[Tutor] flatten a python list

Cameron Simpson cs at cskk.id.au
Mon May 31 01:11:32 EDT 2021


On 31May2021 09:28, Manprit Singh <manpritsinghece at gmail.com> wrote:
>consider a problem to get a flat list for below given list :
>lst = [[2, 6], [5, 8], [6, 0]]
>the flatten list will be :
>ans = [2, 6, 5, 8, 6, 0]
>
>I have seen in several texts around the internet and even in the textbooks,
>the approach followed is to use nested for loop.
>ans = []
>for ele in lst:
>  for num in ele:
>    ans.append(num)

That is a direct solution.

>instead of using this for loop if i write :
>ans = []
>for ele in lst:
>  ans.extend(ele)

I would expect this to be faster because the target list gets to 
allocate new slots in batches of the size of "ele". Rather than 
accomodating new elements one at a time. With small lists the like your 
example the different might be small. With large lists (each ele" being 
long) it might be more obvious.

>Just for the sake of healthy discussion, i am putting this question
>Although i can do it in a very efficient manner with list comprehension as
>given below:
>ans = [num for ele in lst for num in ele]

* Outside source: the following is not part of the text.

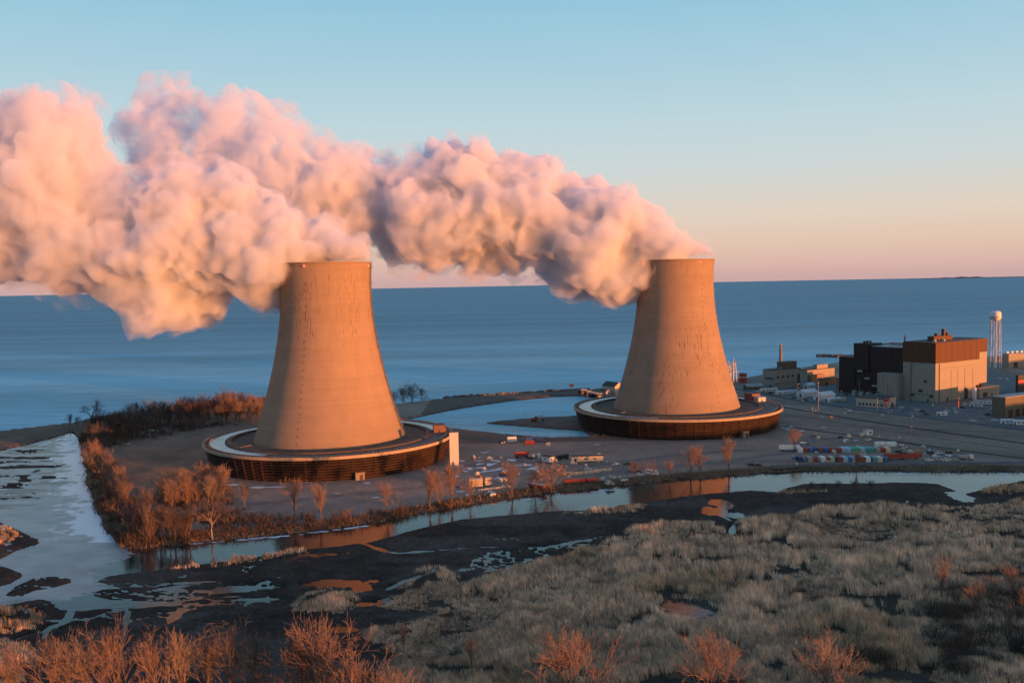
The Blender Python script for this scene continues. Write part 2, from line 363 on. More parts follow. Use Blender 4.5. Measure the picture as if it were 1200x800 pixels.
mr.inputs['From Min'].default_value = .36; mr.inputs['From Max'].default_value = .64; mr.inputs['To Min'].default_value = .68; mr.inputs['To Max'].default_value = 1.4
L.new(av.outputs['Result'], mr.inputs['Value']); vm = N.new('ShaderNodeVectorMath'); vm.operation = 'SCALE'; shal_sheen = N.new('ShaderNodeMapRange'); shal_sheen.inputs[1].default_value = 600; shal_sheen.inputs[2].default_value = 2600; shal_sheen.inputs[3].default_value = 1; shal_sheen.inputs[4].default_value = 0; shal_sheen.interpolation_type = 'SMOOTHSTEP'
spw = N.new('ShaderNodeSeparateXYZ'); L.new(ge.outputs['Position'], spw.inputs[0]); L.new(spw.outputs['Y'], shal_sheen.inputs[0])      # paler near water: shallows, with the higher sky's reflection put into the colour
cmx = N.new('ShaderNodeMix'); cmx.data_type = 'RGBA'; cmx.inputs['A'].default_value = (.026,.172,.27,1); cmx.inputs['B'].default_value = (.17,.40,.50,1); L.new(shal_sheen.outputs[0], cmx.inputs['Factor']); L.new(cmx.outputs['Result'], vm.inputs[0])
L.new(mr.outputs['Result'], vm.inputs['Scale']); L.new(vm.outputs[0], b.inputs['Base Color'])
def sheet(name, pts, z, m, kind='structure'):
    o = mesh_np(name, np.array([(x, y, z) for x, y in pts]), faces=[tuple(range(len(pts)))], mat=m); tag(o, kind=kind); return o
R = 36000
lake_pts = [(-R, 300), (-600, 300), (600, 300), (R, 300)]+[(R*math.cos(a)*1.2, 300+R*math.sin(a)*1.0) for a in np.linspace(0.02, math.pi-0.02, 60)]
sheet('lake_water', lake_pts, 0.0, mlake)
mcalm, t, b, n1, ge = water_mat('still_water', (.02,.022,.02), 0.10, 0.25, 0.05, (1, 1, 1), 0.6)
calm = [(-600,60),(900,60)]+W2([(1500,540),(1200,543),(940,545),(800,555),(650,568),(550,582),(450,600),(300,618),(150,630),(130,600),(112,560),(104,530),(96,508),(60,508),(0,517),(-100,528),(-300,545)])
sheet('marsh_water', calm, 0.03, mcalm)
# ice on the lagoon: a sheet whose uneven edge dips under the water
ICE = W2([(-120,560),(-120,528),(0,524),(60,513),(92,505),(96,530),(102,560),(110,592),(120,615),(134,640),(132,652),(115,660),(100,676),(100,690),(60,700),(0,705),(-120,730)])
ix, iy = np.meshgrid(np.linspace(-440, -100, 560), np.linspace(290, 690, 560)); IP = np.stack([ix.ravel(), iy.ravel()], -1)
di = sdf(IP, ICE); xx, yy = IP[:,0], IP[:,1]
streak = fbm(xx*0.35+yy*0.25, yy, 5, 5, 0.6); hole = (sm(streak, .48, .53)*sm(yy, 425, 450)*sm(-xx, 225, 262)*(fbm(xx*.3, yy, 18, 3) > .44))[:,None]
open_w = 0.0
iceh = 0.06+(streak-0.36-open_w*0.9)*0.5+np.clip(di*0.02, -0.3, 0.05)
bankd = np.minimum(-sdf(IP, MAIN), 60); snow = sm(0.60-bankd/26+(fbm(xx, yy, 7, 5, 0.65)-0.5)*2.2, 0.0, 0.35)*(xx > -330)*(xx < -165)*(yy > 392)
iceh = np.maximum(iceh, np.where(snow > 0.2, 0.09, -1)); iceh = np.clip(iceh, -0.3, 0.10)
iq = np.arange(560*560).reshape(560, 560); iqd = np.stack([iq[:-1,:-1].ravel(), iq[:-1,1:].ravel(), iq[1:,1:].ravel(), iq[1:,:-1].ravel()], -1)
m, t, b = newmat('lagoon_ice'); N, L = t.nodes, t.links
va = N.new('ShaderNodeAttribute'); va.attribute_name = 'frost'; L.new(va.outputs['Color'], b.inputs['Base Color'])
b.inputs['Roughness'].default_value = 0.3; b.inputs['Specular IOR Level'].default_value = 0.22
ice = mesh_np('ice', np.stack([xx, yy, iceh], -1), quads=iqd, mat=m, smooth=True)
fz = fbm(xx+11, yy*1.3, 9, 5, 0.6)[:,None]
cice = np.array([[.20,.23,.255]])*(0.5+1.0*fz); cice = cice*(1-hole*.85); csn = np.array([[.62,.64,.70]])
vcol(ice, 'frost', cice*(1-snow[:,None])+csn*snow[:,None]); tag(ice, kind='structure')
# ------------------------------------------------------------------ cooling towers
def shell_r(z): return 27.0*math.sqrt(1+((z-104)/67.0)**2)
def shell_mat(name, seed, dashes):
    m, t, b = newmat(name); N, L = t.nodes, t.links
    tc = N.new('ShaderNodeTexCoord'); sp = N.new('ShaderNodeSeparateXYZ'); L.new(tc.outputs['Object'], sp.inputs[0])
    at2 = N.new('ShaderNodeMath'); at2.operation = 'ARCTAN2'; L.new(sp.outputs['Y'], at2.inputs[0]); L.new(sp.outputs['X'], at2.inputs[1])
    def cyl(sa, sz, off=0.0):
        c = N.new('ShaderNodeCombineXYZ'); a = N.new('ShaderNodeMath'); a.operation = 'MULTIPLY'; a.inputs[1].default_value = sa
        z = N.new('ShaderNodeMath'); z.operation = 'MULTIPLY'; z.inputs[1].default_value = sz
        L.new(at2.outputs[0], a.inputs[0]); L.new(sp.outputs['Z'], z.inputs[0]); L.new(a.outputs[0], c.inputs['X']); L.new(z.outputs[0], c.inputs['Z'])
        c.inputs['Y'].default_value = off+seed
        return c.outputs[0]
    def noise(vec, detail=4, rough=.55):
        n = N.new('ShaderNodeTexNoise'); n.inputs['Scale'].default_value = 1; n.inputs['Detail'].default_value = detail; n.inputs['Roughness'].default_value = rough
        L.new(vec, n.inputs['Vector']); return n.outputs['Fac']
    def rng_(v, a, bb, c, d):
        r = N.new('ShaderNodeMapRange'); r.inputs[1].default_value = a; r.inputs[2].default_value = bb; r.inputs[3].default_value = c; r.inputs[4].default_value = d
        L.new(v, r.inputs[0]); return r.outputs[0]
    def mulv(a, bb):
        k = N.new('ShaderNodeMath'); k.operation = 'MULTIPLY'; L.new(a, k.inputs[0]); L.new(bb, k.inputs[1]); return k.outputs[0]
    lifts = rng_(noise(cyl(0.6, 0.55, 3)), .3, .7, .95, 1.04)       # each pour of concrete its own shade: level bands
    bands = rng_(noise(cyl(0.25, 0.09, 9), 3), .35, .65, .95, 1.04)
    blot = rng_(noise(cyl(7, 0.10, 5), 6, .65), .3, .7, .92, 1.06)
    run = rng_(noise(cyl(38, 0.035, 21), 4), .35, .75, 1.05, .88)
    # joint lines between the pours
    fr = N.new('ShaderNodeMath'); fr.operation = 'PINGPONG'; fr.inputs[1].default_value = 0.9; L.new(sp.outputs['Z'], fr.inputs[0])
    joint = rng_(fr.outputs[0], 0.0, 0.12, .94, 1.0)
    k = mulv(mulv(mulv(lifts, bands), blot), joint)
    # short dark weep marks below the leaking joints
    dn = rng_(noise(cyl(58, 0.16, 40), 2, .4), .61, .67, 0, 1)
    area = rng_(noise(cyl(1.6, 0.035, 60), 2), .5, .58, 0, 1)
    if dashes:
        g = N.new('ShaderNodeMapRange'); g.interpolation_type = 'SMOOTHSTEP'; g.inputs[1].default_value = 26; g.inputs[2].default_value = 16; g.inputs[3].default_value = 0; g.inputs[4].default_value = 1
        ab = N.new('ShaderNodeMath'); ab.operation = 'SUBTRACT'; ab.inputs[1].default_value = 92; L.new(sp.outputs['Z'], ab.inputs[0])
        aa = N.new('ShaderNodeMath'); aa.operation = 'ABSOLUTE'; L.new(ab.outputs[0], aa.inputs[0]); L.new(aa.outputs[0], g.inputs[0])
        dn = mulv(mulv(dn, g.outputs[0]), rng_(noise(cyl(2.2, .02, 77), 2), .40, .52, 0, 1))
    else: dn = mulv(dn, area)
    dark = rng_(dn, 0, 1, 1, .52)
    k = mulv(k, dark)
    # slightly darker towards the foot
    foot = rng_(sp.outputs['Z'], 12, 24, .90, 1.0); k = mulv(k, foot)
    vm = N.new('ShaderNodeVectorMath'); vm.operation = 'SCALE'; vm.inputs[0].default_value = (.245,.187,.142); L.new(k, vm.inputs['Scale'])
    L.new(vm.outputs[0], b.inputs['Base Color']); b.inputs['Roughness'].default_value = .9; b.inputs['Specular IOR Level'].default_value = .15
    return m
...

This is concise. Is it more efficient than the nested for-loops 
appending a single element?

Check out the timeit module, which is useful for benchmarking things 
like this (timing very small operations such as your example is 
unreliable because the run time is so small - timeit runs the task many 
times).

Note: the difference between the two may be small. Even when the "ele" 
sublists are very large the internals of the "list" type might be good 
enough to make the difference small.

Often, unless this is a performance bottleneck, you should go with the 
most readable/understandable solution.

Finally: in the case where large "ele" makes a big difference, you might 
be better of _not_ flattening the list at all - it can be expensive.  
instead your use case might one need to _use_ the elements in flattened 
form without the step of constructing a distinct new list.

See the "chain" function in the itertools module.